Au-delà de la référence à Adolph Rickenbacher, la Suisse est présente à travers des souvenirs forts: les images vidéo de quelques concerts marqués autant par la police et les émeutes (Rolling Stones à Zurich en 1967, Hendrix en 68 dans la même ville, la Dampfzentrale à Berne en 1987) que par la musique.

On peut également écouter les souvenirs de plusieurs rock stars alémaniques, Toni Vescoli ou Fernando Von Arb (Krokus) notamment.

Prière de toucher!

Par ailleurs, l’exposition bernoise est réellement interactive. D’abord parce qu’à chaque vitrine, on peut réaliser le geste aussi quotidien que symboliquement érotique du guitariste: se «plugger». C’est-à-dire enfoncer sa «jack» dans la prise idoine. Tout, ici, est à voir ET à écouter, y compris les instruments de collection.

Et puis on peut toucher. «Le visiteur doit avoir la possibilité de prendre une guitare dans les mains. Pas seulement de regarder les guitares rares, les guitares-culte, mais aussi de sentir physiquement la guitare», souligne Ulrich Schenk.

Une trentaine d’instruments sont donc à disposition. Pour être rock n’roll jusqu’au bout, les visiteur peuvent-ils aussi les casser? «Non! Malheureusement pas!» s’exclame le chargé de projet en riant. «Ou alors, nous avons des guitares gonflables, là, ils peuvent éventuellement essayer. Mais la solution reste d’acheter une guitare bon marché et de le faire à la maison!»

Pour Ulrich Schenk, le rock n’est manifestement pas qu’un objet de musée. Quels sont donc les «guitar heroes» qui l’ont marqué? «Jimi Hendrix est une légende. Sans lui, la guitare électrique ne serait pas l’objet qu’elle est maintenant. Mais moi, je préfère les groupes à guitares aux guitaristes de Formule 1 qui alignent les solos… Je suis un enfant du punk!»

Si les punks s’occupent désormais de nos musées, où va-t-on? «God Save The Queen», comme disaient les Sex Pistols.

swissinfo, Bernard Léchot

«Stromgitarren – Guitares électriques», à voir jusqu’au 30 avril 2006
Musée de la Communication, Helvetiastrasse 16, Berne.
Jours et heures d’ouverture: du mardi au dimanche, de 10 à 17 heures.
De nombreux concerts, ainsi que des projections, sont agendés en marge de l’exposition.
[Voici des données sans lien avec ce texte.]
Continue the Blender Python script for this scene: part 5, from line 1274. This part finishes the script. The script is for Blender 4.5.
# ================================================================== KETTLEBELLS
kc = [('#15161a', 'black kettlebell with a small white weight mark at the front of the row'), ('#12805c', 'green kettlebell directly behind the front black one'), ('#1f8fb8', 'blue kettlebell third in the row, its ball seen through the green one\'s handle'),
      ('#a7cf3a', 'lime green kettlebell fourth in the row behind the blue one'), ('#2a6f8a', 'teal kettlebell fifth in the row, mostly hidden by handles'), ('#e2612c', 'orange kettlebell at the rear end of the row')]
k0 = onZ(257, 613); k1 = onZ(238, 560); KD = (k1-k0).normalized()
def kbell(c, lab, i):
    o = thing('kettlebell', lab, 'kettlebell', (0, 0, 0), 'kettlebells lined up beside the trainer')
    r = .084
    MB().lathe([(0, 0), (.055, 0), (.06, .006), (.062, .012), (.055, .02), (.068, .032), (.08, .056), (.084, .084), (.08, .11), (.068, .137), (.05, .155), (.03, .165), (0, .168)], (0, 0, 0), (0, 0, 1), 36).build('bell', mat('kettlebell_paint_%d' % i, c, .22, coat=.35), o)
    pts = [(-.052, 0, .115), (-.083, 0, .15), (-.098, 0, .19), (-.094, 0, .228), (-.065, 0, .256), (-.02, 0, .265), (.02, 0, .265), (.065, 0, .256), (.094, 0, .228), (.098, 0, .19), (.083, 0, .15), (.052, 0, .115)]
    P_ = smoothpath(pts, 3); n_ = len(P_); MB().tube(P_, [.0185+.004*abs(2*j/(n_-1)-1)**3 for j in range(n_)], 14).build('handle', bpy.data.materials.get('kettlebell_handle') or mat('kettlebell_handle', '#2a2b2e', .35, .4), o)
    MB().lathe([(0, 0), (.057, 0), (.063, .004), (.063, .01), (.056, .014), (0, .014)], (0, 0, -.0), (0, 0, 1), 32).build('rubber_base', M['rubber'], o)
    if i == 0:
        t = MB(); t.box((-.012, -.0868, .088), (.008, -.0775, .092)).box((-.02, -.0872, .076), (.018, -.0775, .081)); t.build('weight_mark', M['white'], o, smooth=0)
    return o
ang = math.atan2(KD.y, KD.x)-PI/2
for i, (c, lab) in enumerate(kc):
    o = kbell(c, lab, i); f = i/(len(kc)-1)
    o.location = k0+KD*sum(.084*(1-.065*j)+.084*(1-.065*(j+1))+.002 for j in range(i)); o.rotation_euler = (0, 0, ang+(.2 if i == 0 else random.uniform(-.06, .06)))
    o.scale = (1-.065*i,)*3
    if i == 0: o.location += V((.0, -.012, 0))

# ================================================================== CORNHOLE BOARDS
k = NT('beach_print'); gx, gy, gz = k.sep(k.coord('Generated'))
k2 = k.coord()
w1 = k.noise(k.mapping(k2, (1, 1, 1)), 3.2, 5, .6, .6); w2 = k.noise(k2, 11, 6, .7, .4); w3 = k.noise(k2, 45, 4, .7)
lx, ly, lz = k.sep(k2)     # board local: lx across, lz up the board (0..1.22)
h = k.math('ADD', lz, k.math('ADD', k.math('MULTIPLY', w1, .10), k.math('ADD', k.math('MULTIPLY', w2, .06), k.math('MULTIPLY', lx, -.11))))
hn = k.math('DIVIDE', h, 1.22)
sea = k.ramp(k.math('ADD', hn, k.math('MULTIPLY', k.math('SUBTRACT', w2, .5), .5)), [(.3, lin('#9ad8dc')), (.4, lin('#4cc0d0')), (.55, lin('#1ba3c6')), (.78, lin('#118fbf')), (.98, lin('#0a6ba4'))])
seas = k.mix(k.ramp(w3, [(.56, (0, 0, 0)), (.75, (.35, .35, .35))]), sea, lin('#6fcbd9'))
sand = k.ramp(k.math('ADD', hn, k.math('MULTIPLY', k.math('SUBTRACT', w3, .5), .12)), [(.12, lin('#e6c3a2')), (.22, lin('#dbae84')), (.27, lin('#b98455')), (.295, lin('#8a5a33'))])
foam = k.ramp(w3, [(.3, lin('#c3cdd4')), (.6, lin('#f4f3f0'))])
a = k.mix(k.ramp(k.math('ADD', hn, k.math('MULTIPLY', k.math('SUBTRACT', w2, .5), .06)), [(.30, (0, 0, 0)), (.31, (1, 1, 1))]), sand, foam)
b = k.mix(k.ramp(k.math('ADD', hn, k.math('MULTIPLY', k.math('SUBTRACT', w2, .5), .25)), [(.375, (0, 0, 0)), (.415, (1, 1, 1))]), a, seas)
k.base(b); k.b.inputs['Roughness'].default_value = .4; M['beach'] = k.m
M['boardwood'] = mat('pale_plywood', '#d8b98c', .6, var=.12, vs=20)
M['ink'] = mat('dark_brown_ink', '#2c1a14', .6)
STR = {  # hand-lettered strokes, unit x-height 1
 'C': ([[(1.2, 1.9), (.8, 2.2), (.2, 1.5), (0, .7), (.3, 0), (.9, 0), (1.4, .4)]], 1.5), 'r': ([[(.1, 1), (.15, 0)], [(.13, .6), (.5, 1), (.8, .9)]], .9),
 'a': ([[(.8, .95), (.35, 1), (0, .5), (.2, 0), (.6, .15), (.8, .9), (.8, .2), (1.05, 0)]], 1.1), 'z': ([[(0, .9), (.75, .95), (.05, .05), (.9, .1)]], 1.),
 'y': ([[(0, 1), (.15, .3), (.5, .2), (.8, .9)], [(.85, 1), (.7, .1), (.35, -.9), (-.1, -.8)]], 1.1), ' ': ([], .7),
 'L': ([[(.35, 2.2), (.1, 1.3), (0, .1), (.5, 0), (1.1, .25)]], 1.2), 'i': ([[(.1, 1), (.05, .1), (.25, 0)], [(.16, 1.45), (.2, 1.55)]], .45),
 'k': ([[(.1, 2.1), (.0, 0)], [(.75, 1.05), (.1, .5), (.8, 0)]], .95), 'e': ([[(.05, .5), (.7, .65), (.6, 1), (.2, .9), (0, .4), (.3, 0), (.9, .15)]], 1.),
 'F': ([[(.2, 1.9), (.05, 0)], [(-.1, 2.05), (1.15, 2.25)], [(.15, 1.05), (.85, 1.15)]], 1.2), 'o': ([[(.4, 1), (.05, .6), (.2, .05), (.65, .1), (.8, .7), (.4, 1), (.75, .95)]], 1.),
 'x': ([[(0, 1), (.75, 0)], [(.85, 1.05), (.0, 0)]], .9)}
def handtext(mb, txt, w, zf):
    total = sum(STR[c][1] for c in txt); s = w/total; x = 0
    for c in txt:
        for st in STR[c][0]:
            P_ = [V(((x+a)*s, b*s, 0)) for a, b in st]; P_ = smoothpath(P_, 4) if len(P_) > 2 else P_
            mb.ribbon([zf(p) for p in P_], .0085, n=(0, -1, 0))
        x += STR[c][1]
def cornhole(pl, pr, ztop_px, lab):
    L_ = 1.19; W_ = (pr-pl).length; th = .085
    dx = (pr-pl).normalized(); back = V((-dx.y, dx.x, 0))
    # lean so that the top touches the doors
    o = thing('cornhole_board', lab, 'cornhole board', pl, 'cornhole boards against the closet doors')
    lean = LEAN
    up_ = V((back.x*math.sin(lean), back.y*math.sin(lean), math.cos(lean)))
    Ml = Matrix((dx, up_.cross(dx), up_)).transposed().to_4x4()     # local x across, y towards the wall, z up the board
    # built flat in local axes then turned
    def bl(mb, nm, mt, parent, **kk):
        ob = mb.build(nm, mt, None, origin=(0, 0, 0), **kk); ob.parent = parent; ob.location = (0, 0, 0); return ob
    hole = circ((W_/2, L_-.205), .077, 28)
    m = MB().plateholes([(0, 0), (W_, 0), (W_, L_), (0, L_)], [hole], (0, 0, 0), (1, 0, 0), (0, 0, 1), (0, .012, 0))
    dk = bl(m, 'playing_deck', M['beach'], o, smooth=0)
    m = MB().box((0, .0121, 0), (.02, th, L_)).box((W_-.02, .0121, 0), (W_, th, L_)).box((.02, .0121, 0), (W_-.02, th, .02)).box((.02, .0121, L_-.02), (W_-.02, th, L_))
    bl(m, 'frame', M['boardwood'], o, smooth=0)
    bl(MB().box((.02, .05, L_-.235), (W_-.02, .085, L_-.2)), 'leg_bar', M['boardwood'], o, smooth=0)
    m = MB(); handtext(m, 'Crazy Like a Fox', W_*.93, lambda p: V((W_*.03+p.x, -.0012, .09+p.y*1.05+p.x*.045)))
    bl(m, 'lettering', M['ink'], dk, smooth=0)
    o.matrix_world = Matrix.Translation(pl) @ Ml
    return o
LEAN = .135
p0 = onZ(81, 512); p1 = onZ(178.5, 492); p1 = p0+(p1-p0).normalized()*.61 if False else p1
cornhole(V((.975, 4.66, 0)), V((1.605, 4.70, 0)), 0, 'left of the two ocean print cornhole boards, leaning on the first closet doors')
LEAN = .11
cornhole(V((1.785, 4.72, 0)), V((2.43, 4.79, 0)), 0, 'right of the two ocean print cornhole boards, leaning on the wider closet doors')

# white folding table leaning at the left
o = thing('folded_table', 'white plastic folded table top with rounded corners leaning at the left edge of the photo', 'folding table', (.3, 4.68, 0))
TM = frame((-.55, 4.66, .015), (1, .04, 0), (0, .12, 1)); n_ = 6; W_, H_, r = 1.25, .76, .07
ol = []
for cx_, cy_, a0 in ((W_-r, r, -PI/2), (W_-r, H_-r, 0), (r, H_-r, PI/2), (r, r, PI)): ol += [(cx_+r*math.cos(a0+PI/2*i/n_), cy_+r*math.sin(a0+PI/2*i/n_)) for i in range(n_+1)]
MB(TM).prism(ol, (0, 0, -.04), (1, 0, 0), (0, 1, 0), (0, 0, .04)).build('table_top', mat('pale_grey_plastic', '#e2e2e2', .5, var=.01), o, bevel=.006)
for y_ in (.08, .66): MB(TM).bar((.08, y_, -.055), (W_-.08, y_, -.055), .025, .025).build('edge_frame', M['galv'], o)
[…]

– L’exposition «Guitares électriques» a été mise sur pied en Allemagne. Elle a été conçue par le Deutsches Technikmuseum de Berlin et le Landesmuseum für Technik und Arbeit de Mannheim, et montrée dans les deux institutions.

– Le Musée de la communication de Berne a repris les principaux éléments de l’exposition et les a complétés par des aspects spécifiquement suisses.

– Au-delà des images et des objets, l’exposition est éminemment interactive: elle propose au visiteur de se plonger dans de riches banques de sons ou d’essayer de nombreux modèles de guitares.